- _Given task_
Write the material out again in full, exactly.

====

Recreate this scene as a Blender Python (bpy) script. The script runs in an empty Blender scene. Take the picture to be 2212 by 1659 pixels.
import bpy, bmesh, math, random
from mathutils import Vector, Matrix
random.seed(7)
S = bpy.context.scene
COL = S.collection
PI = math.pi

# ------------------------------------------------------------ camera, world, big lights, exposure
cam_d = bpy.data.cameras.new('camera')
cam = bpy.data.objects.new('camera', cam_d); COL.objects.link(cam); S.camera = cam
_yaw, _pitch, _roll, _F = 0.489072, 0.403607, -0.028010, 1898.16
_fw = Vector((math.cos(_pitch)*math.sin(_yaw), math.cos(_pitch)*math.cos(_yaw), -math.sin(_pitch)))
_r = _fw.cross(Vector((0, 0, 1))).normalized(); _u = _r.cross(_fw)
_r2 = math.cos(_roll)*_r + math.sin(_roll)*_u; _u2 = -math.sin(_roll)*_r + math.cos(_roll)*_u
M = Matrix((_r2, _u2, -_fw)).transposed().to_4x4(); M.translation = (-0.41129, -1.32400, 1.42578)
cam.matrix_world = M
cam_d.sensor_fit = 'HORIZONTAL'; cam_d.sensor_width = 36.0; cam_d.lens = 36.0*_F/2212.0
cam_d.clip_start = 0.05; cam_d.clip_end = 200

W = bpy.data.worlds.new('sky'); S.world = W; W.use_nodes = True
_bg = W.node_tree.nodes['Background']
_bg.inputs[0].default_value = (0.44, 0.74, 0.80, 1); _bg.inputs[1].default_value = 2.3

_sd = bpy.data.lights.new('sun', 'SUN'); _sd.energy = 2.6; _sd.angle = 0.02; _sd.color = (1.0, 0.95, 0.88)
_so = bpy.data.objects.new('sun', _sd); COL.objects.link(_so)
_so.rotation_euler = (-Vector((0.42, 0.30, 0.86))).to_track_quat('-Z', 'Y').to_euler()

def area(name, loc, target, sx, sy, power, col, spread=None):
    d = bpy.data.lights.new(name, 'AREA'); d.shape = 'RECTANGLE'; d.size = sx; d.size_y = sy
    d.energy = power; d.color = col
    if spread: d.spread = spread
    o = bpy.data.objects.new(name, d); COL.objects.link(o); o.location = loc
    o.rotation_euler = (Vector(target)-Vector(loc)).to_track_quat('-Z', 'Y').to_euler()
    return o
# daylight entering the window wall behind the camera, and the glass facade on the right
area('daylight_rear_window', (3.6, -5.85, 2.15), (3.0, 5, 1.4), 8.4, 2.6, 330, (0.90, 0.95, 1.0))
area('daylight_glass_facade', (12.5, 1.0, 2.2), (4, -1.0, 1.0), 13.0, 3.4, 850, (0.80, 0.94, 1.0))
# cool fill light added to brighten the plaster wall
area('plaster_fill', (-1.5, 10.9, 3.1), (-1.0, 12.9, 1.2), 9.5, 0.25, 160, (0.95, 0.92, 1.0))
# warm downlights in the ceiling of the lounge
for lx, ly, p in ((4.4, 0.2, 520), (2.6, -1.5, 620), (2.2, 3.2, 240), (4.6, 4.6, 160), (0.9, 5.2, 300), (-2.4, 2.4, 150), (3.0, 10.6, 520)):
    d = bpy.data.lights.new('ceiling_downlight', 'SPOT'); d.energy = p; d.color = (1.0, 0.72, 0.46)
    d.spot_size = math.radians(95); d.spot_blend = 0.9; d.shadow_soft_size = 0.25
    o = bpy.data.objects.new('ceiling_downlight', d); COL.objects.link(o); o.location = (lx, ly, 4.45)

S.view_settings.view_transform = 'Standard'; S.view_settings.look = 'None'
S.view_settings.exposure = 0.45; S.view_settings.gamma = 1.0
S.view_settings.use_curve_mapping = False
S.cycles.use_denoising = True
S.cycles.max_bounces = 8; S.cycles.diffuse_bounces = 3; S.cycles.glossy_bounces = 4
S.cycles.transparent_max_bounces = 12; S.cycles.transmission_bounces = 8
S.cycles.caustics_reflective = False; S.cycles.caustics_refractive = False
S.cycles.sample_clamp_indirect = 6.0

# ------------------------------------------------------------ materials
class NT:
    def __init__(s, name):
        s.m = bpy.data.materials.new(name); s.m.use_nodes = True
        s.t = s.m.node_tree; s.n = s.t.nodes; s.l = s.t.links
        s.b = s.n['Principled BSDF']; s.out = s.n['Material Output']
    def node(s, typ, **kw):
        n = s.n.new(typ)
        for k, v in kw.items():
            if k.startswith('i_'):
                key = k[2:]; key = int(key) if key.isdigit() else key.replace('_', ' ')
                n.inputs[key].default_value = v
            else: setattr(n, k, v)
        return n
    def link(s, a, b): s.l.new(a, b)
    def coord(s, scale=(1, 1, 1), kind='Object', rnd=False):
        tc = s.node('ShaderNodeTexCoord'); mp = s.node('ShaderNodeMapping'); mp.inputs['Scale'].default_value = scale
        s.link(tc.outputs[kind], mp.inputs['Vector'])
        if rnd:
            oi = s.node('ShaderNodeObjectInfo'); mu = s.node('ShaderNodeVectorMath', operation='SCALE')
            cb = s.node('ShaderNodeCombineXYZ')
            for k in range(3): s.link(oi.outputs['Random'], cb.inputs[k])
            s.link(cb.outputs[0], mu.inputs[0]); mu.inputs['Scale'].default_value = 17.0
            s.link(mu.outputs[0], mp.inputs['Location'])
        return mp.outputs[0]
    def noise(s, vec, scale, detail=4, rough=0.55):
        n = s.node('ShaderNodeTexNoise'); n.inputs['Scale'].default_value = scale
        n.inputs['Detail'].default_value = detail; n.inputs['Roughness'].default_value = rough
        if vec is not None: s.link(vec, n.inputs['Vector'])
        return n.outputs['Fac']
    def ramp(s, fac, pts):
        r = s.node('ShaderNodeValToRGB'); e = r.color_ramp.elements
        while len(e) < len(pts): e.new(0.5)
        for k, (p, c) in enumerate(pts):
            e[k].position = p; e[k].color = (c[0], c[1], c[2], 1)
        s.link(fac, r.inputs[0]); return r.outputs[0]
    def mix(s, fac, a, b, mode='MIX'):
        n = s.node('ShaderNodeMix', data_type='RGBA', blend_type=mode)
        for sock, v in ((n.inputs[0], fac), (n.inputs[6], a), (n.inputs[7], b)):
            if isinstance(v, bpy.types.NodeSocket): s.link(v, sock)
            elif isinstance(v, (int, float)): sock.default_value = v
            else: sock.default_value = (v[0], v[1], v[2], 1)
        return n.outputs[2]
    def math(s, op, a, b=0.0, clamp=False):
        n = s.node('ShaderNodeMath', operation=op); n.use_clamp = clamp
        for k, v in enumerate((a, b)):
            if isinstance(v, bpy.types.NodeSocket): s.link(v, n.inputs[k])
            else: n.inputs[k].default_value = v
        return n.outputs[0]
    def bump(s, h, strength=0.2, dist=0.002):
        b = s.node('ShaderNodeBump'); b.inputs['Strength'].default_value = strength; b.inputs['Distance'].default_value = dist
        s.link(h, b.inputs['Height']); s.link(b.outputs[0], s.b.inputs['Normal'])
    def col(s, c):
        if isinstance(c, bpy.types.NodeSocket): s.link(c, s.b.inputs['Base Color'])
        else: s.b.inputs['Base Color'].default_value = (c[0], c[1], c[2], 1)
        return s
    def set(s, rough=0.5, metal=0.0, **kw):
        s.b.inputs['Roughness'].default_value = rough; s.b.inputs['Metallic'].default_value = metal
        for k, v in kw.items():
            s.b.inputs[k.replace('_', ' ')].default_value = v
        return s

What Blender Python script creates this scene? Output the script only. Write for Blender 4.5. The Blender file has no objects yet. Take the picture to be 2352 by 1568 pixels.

====

- _The reply_
Recreate this scene as a Blender Python (bpy) script. The script runs in an empty Blender scene. Take the picture to be 2212 by 1659 pixels.
import bpy, bmesh, math, random
from mathutils import Vector, Matrix
random.seed(7)
S = bpy.context.scene
COL = S.collection
PI = math.pi

# ------------------------------------------------------------ camera, world, big lights, exposure
cam_d = bpy.data.cameras.new('camera')
cam = bpy.data.objects.new('camera', cam_d); COL.objects.link(cam); S.camera = cam
_yaw, _pitch, _roll, _F = 0.489072, 0.403607, -0.028010, 1898.16
_fw = Vector((math.cos(_pitch)*math.sin(_yaw), math.cos(_pitch)*math.cos(_yaw), -math.sin(_pitch)))
_r = _fw.cross(Vector((0, 0, 1))).normalized(); _u = _r.cross(_fw)
_r2 = math.cos(_roll)*_r + math.sin(_roll)*_u; _u2 = -math.sin(_roll)*_r + math.cos(_roll)*_u
M = Matrix((_r2, _u2, -_fw)).transposed().to_4x4(); M.translation = (-0.41129, -1.32400, 1.42578)
cam.matrix_world = M
cam_d.sensor_fit = 'HORIZONTAL'; cam_d.sensor_width = 36.0; cam_d.lens = 36.0*_F/2212.0
cam_d.clip_start = 0.05; cam_d.clip_end = 200

W = bpy.data.worlds.new('sky'); S.world = W; W.use_nodes = True
_bg = W.node_tree.nodes['Background']
_bg.inputs[0].default_value = (0.44, 0.74, 0.80, 1); _bg.inputs[1].default_value = 2.3

_sd = bpy.data.lights.new('sun', 'SUN'); _sd.energy = 2.6; _sd.angle = 0.02; _sd.color = (1.0, 0.95, 0.88)
_so = bpy.data.objects.new('sun', _sd); COL.objects.link(_so)
_so.rotation_euler = (-Vector((0.42, 0.30, 0.86))).to_track_quat('-Z', 'Y').to_euler()

def area(name, loc, target, sx, sy, power, col, spread=None):
    d = bpy.data.lights.new(name, 'AREA'); d.shape = 'RECTANGLE'; d.size = sx; d.size_y = sy
    d.energy = power; d.color = col
    if spread: d.spread = spread
    o = bpy.data.objects.new(name, d); COL.objects.link(o); o.location = loc
    o.rotation_euler = (Vector(target)-Vector(loc)).to_track_quat('-Z', 'Y').to_euler()
    return o
# daylight entering the window wall behind the camera, and the glass facade on the right
area('daylight_rear_window', (3.6, -5.85, 2.15), (3.0, 5, 1.4), 8.4, 2.6, 330, (0.90, 0.95, 1.0))
area('daylight_glass_facade', (12.5, 1.0, 2.2), (4, -1.0, 1.0), 13.0, 3.4, 850, (0.80, 0.94, 1.0))
# cool fill light added to brighten the plaster wall
area('plaster_fill', (-1.5, 10.9, 3.1), (-1.0, 12.9, 1.2), 9.5, 0.25, 160, (0.95, 0.92, 1.0))
# warm downlights in the ceiling of the lounge
for lx, ly, p in ((4.4, 0.2, 520), (2.6, -1.5, 620), (2.2, 3.2, 240), (4.6, 4.6, 160), (0.9, 5.2, 300), (-2.4, 2.4, 150), (3.0, 10.6, 520)):
    d = bpy.data.lights.new('ceiling_downlight', 'SPOT'); d.energy = p; d.color = (1.0, 0.72, 0.46)
    d.spot_size = math.radians(95); d.spot_blend = 0.9; d.shadow_soft_size = 0.25
    o = bpy.data.objects.new('ceiling_downlight', d); COL.objects.link(o); o.location = (lx, ly, 4.45)

S.view_settings.view_transform = 'Standard'; S.view_settings.look = 'None'
S.view_settings.exposure = 0.45; S.view_settings.gamma = 1.0
S.view_settings.use_curve_mapping = False
S.cycles.use_denoising = True
S.cycles.max_bounces = 8; S.cycles.diffuse_bounces = 3; S.cycles.glossy_bounces = 4
S.cycles.transparent_max_bounces = 12; S.cycles.transmission_bounces = 8
S.cycles.caustics_reflective = False; S.cycles.caustics_refractive = False
S.cycles.sample_clamp_indirect = 6.0

# ------------------------------------------------------------ materials
class NT:
    def __init__(s, name):
        s.m = bpy.data.materials.new(name); s.m.use_nodes = True
        s.t = s.m.node_tree; s.n = s.t.nodes; s.l = s.t.links
        s.b = s.n['Principled BSDF']; s.out = s.n['Material Output']
    def node(s, typ, **kw):
        n = s.n.new(typ)
        for k, v in kw.items():
            if k.startswith('i_'):
                key = k[2:]; key = int(key) if key.isdigit() else key.replace('_', ' ')
                n.inputs[key].default_value = v
            else: setattr(n, k, v)
        return n
    def link(s, a, b): s.l.new(a, b)
    def coord(s, scale=(1, 1, 1), kind='Object', rnd=False):
        tc = s.node('ShaderNodeTexCoord'); mp = s.node('ShaderNodeMapping'); mp.inputs['Scale'].default_value = scale
        s.link(tc.outputs[kind], mp.inputs['Vector'])
        if rnd:
            oi = s.node('ShaderNodeObjectInfo'); mu = s.node('ShaderNodeVectorMath', operation='SCALE')
            cb = s.node('ShaderNodeCombineXYZ')
            for k in range(3): s.link(oi.outputs['Random'], cb.inputs[k])
            s.link(cb.outputs[0], mu.inputs[0]); mu.inputs['Scale'].default_value = 17.0
            s.link(mu.outputs[0], mp.inputs['Location'])
        return mp.outputs[0]
    def noise(s, vec, scale, detail=4, rough=0.55):
        n = s.node('ShaderNodeTexNoise'); n.inputs['Scale'].default_value = scale
        n.inputs['Detail'].default_value = detail; n.inputs['Roughness'].default_value = rough
        if vec is not None: s.link(vec, n.inputs['Vector'])
        return n.outputs['Fac']
    def ramp(s, fac, pts):
        r = s.node('ShaderNodeValToRGB'); e = r.color_ramp.elements
        while len(e) < len(pts): e.new(0.5)
        for k, (p, c) in enumerate(pts):
            e[k].position = p; e[k].color = (c[0], c[1], c[2], 1)
        s.link(fac, r.inputs[0]); return r.outputs[0]
    def mix(s, fac, a, b, mode='MIX'):
        n = s.node('ShaderNodeMix', data_type='RGBA', blend_type=mode)
        for sock, v in ((n.inputs[0], fac), (n.inputs[6], a), (n.inputs[7], b)):
            if isinstance(v, bpy.types.NodeSocket): s.link(v, sock)
            elif isinstance(v, (int, float)): sock.default_value = v
            else: sock.default_value = (v[0], v[1], v[2], 1)
        return n.outputs[2]
    def math(s, op, a, b=0.0, clamp=False):
        n = s.node('ShaderNodeMath', operation=op); n.use_clamp = clamp
        for k, v in enumerate((a, b)):
            if isinstance(v, bpy.types.NodeSocket): s.link(v, n.inputs[k])
            else: n.inputs[k].default_value = v
        return n.outputs[0]
    def bump(s, h, strength=0.2, dist=0.002):
        b = s.node('ShaderNodeBump'); b.inputs['Strength'].default_value = strength; b.inputs['Distance'].default_value = dist
        s.link(h, b.inputs['Height']); s.link(b.outputs[0], s.b.inputs['Normal'])
    def col(s, c):
        if isinstance(c, bpy.types.NodeSocket): s.link(c, s.b.inputs['Base Color'])
        else: s.b.inputs['Base Color'].default_value = (c[0], c[1], c[2], 1)
        return s
    def set(s, rough=0.5, metal=0.0, **kw):
        s.b.inputs['Roughness'].default_value = rough; s.b.inputs['Metallic'].default_value = metal
        for k, v in kw.items():
            s.b.inputs[k.replace('_', ' ')].default_value = v
        return s

What Blender Python script creates this scene? Output the script only. Write for Blender 4.5. The Blender file has no objects yet. Take the picture to be 2352 by 1568 pixels.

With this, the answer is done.